WHAT IS NEEDED: Search the material for "picture" and show all lines that contain it.
··· GIVEN RECORDS ···
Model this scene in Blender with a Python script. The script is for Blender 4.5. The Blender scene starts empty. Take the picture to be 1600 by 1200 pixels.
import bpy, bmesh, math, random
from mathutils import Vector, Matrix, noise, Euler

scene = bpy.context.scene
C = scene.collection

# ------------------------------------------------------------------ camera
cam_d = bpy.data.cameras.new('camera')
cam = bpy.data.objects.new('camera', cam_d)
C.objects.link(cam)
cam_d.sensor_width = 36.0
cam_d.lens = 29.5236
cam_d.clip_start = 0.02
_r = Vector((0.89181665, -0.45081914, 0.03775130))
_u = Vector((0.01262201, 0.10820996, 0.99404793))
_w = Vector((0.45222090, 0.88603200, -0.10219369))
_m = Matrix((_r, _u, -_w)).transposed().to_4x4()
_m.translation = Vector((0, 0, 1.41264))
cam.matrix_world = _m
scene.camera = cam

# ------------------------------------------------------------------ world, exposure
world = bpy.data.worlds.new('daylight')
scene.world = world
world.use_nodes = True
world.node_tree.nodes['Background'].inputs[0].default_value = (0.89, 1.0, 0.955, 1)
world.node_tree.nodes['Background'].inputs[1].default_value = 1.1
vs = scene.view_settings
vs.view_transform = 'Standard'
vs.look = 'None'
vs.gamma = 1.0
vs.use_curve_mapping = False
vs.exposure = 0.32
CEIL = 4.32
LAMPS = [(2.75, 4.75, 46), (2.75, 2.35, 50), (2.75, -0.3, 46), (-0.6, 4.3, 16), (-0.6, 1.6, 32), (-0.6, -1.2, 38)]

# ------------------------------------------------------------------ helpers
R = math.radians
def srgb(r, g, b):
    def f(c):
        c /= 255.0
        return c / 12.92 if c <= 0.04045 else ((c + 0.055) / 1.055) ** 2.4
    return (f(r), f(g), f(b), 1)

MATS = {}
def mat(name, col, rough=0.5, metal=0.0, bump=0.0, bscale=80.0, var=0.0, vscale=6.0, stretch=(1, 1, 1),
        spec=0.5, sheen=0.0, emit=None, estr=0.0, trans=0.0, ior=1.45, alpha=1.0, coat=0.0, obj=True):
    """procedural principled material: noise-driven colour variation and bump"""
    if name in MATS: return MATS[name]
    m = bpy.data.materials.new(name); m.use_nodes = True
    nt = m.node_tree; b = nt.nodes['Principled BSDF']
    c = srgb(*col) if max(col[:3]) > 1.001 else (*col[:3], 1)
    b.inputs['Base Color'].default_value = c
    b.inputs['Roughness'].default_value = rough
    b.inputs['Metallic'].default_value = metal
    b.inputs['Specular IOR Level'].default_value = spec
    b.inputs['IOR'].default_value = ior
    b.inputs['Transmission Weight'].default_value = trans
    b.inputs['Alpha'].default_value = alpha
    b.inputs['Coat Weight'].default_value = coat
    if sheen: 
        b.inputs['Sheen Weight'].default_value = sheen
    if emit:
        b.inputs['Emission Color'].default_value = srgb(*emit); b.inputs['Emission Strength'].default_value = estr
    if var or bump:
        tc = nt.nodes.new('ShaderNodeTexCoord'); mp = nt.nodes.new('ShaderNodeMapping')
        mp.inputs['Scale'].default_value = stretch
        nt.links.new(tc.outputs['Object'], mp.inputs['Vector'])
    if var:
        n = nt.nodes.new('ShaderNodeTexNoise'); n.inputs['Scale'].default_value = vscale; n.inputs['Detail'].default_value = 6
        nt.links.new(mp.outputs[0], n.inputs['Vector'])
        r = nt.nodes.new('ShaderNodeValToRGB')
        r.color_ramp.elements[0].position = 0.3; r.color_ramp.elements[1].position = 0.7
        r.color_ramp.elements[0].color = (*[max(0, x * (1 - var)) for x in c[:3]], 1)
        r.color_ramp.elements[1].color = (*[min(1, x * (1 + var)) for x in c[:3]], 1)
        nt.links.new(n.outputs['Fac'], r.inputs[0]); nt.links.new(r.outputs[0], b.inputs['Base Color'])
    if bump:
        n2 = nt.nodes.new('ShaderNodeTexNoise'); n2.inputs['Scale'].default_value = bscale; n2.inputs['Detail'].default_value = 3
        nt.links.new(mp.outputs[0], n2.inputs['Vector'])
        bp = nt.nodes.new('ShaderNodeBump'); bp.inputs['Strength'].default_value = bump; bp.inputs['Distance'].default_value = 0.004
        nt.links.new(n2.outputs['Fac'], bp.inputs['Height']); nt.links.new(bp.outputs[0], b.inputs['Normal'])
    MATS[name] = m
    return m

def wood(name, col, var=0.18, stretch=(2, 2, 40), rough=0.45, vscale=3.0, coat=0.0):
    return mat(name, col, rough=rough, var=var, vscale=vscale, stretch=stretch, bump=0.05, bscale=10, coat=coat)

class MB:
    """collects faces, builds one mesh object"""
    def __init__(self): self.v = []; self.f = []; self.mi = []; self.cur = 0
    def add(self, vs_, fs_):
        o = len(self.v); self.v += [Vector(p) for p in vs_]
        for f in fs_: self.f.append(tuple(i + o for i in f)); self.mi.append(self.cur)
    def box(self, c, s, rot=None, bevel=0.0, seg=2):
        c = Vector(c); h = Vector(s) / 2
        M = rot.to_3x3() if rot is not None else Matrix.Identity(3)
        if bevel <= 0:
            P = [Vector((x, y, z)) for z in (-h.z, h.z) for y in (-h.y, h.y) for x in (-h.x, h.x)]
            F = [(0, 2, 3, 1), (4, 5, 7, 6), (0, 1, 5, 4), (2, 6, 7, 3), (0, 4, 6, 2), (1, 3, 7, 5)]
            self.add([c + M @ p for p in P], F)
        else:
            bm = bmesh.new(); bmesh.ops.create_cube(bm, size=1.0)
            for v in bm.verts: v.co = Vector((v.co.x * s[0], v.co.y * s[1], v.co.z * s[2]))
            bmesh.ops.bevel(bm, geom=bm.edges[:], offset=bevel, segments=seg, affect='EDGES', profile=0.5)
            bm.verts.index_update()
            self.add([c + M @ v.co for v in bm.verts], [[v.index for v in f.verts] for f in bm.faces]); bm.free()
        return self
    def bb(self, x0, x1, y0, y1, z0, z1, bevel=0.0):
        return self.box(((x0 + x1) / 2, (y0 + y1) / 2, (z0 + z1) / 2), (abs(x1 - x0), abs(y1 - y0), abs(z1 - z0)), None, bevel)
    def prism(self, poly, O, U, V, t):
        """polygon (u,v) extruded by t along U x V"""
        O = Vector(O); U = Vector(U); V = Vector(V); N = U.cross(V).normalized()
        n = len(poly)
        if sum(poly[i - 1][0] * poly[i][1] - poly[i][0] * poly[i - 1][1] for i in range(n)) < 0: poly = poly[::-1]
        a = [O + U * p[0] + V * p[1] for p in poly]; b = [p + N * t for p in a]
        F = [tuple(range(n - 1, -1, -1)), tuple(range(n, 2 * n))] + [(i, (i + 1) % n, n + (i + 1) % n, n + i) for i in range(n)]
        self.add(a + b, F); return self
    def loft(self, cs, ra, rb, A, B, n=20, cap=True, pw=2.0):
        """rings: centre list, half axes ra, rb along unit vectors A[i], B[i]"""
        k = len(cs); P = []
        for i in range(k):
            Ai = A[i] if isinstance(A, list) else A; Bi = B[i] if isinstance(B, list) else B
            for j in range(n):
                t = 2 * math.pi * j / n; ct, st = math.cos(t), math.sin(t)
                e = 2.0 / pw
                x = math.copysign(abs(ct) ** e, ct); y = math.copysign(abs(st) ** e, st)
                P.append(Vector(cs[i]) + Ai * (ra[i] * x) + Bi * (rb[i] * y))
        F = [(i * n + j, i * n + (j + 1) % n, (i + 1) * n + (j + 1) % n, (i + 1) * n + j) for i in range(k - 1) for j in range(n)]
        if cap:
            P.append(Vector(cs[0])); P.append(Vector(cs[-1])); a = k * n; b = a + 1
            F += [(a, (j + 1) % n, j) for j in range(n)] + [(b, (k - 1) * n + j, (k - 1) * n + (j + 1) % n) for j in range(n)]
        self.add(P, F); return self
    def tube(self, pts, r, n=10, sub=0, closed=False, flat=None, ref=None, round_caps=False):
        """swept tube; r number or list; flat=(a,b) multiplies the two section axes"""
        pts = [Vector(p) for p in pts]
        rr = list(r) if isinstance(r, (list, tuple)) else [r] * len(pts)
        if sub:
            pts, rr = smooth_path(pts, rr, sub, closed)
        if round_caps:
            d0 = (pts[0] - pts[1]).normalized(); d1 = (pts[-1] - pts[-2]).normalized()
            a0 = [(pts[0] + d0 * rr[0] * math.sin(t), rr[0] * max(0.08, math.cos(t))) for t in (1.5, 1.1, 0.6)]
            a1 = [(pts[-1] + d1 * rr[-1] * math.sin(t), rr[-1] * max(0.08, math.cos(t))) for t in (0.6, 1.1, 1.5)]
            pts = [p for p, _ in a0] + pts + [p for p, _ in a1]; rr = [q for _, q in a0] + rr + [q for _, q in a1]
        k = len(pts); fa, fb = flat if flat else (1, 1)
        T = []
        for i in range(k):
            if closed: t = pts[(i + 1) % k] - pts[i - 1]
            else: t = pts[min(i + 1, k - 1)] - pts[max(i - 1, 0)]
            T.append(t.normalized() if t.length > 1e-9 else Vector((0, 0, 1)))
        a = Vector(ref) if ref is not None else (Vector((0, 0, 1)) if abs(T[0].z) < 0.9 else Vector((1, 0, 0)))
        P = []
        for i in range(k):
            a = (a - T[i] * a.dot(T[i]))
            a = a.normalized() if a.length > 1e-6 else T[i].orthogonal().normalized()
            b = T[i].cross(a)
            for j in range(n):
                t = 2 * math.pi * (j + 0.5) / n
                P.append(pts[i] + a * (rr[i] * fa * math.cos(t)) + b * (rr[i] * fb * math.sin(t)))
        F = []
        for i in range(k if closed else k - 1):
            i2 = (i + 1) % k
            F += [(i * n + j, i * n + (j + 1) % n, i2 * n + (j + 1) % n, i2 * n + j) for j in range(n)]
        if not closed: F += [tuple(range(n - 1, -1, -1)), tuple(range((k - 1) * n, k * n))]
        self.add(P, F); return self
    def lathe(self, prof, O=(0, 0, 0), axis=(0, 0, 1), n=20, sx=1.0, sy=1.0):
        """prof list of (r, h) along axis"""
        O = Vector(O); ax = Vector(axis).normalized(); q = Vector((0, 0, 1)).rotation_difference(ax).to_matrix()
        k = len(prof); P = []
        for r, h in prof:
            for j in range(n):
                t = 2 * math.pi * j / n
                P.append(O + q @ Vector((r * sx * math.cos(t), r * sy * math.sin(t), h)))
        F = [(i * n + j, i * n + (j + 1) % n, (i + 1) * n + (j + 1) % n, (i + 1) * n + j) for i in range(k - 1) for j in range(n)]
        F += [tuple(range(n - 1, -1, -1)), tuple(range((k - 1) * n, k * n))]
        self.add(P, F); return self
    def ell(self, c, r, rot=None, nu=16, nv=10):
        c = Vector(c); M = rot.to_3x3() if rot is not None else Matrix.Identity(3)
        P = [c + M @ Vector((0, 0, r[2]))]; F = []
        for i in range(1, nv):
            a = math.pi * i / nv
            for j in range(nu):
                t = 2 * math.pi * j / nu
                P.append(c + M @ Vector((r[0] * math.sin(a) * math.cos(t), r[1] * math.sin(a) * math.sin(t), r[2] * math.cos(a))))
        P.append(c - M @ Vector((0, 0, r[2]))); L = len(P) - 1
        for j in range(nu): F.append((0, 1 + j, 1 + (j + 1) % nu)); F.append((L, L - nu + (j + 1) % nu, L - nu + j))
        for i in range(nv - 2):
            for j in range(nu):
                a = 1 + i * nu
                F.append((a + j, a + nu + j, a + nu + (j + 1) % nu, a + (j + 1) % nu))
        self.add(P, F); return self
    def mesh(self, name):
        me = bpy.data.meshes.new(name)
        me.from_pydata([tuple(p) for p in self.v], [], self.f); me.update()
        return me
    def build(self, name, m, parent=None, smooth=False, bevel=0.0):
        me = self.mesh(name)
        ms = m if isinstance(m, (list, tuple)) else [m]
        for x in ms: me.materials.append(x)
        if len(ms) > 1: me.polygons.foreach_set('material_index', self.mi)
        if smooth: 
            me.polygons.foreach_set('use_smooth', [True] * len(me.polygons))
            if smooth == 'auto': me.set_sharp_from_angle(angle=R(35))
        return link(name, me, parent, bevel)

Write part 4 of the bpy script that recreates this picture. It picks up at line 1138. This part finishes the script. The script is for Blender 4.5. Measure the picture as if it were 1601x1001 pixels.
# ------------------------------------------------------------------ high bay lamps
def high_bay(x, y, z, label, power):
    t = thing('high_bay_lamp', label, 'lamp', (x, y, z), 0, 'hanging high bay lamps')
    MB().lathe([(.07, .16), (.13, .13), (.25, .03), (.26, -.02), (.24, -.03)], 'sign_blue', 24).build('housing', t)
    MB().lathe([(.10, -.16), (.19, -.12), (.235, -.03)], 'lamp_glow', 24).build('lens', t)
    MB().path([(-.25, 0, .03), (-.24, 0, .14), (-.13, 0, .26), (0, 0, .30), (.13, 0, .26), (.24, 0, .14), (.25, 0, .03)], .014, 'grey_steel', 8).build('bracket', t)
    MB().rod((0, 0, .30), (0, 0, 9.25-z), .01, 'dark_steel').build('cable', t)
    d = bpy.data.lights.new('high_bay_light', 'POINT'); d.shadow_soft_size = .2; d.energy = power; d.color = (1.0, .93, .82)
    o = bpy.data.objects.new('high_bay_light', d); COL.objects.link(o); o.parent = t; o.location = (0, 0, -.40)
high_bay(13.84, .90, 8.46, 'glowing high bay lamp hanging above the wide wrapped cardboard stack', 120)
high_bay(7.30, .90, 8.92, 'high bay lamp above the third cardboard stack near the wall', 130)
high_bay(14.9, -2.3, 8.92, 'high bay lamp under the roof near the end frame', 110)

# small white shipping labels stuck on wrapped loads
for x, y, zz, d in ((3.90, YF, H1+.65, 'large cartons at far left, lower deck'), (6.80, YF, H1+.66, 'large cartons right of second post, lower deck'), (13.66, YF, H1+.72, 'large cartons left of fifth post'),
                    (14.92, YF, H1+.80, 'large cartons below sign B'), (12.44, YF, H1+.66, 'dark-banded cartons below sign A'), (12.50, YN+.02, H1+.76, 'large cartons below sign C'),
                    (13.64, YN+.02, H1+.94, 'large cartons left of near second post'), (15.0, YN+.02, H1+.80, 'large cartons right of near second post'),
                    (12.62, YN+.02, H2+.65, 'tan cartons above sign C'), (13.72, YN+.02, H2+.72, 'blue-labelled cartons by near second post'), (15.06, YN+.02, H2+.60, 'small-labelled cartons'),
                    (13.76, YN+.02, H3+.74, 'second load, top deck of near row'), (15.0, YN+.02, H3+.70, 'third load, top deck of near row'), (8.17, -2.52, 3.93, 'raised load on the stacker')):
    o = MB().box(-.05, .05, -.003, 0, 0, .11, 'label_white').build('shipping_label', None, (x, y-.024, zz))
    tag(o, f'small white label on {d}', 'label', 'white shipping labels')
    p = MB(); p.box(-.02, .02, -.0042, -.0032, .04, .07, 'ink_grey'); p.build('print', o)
···
SOLUTION TO THE EXERCISE:
Model this scene in Blender with a Python script. The script is for Blender 4.5. The Blender scene starts empty. Take the picture to be 1600 by 1200 pixels.
Write part 4 of the bpy script that recreates this picture. It picks up at line 1138. This part finishes the script. The script is for Blender 4.5. Measure the picture as if it were 1601x1001 pixels.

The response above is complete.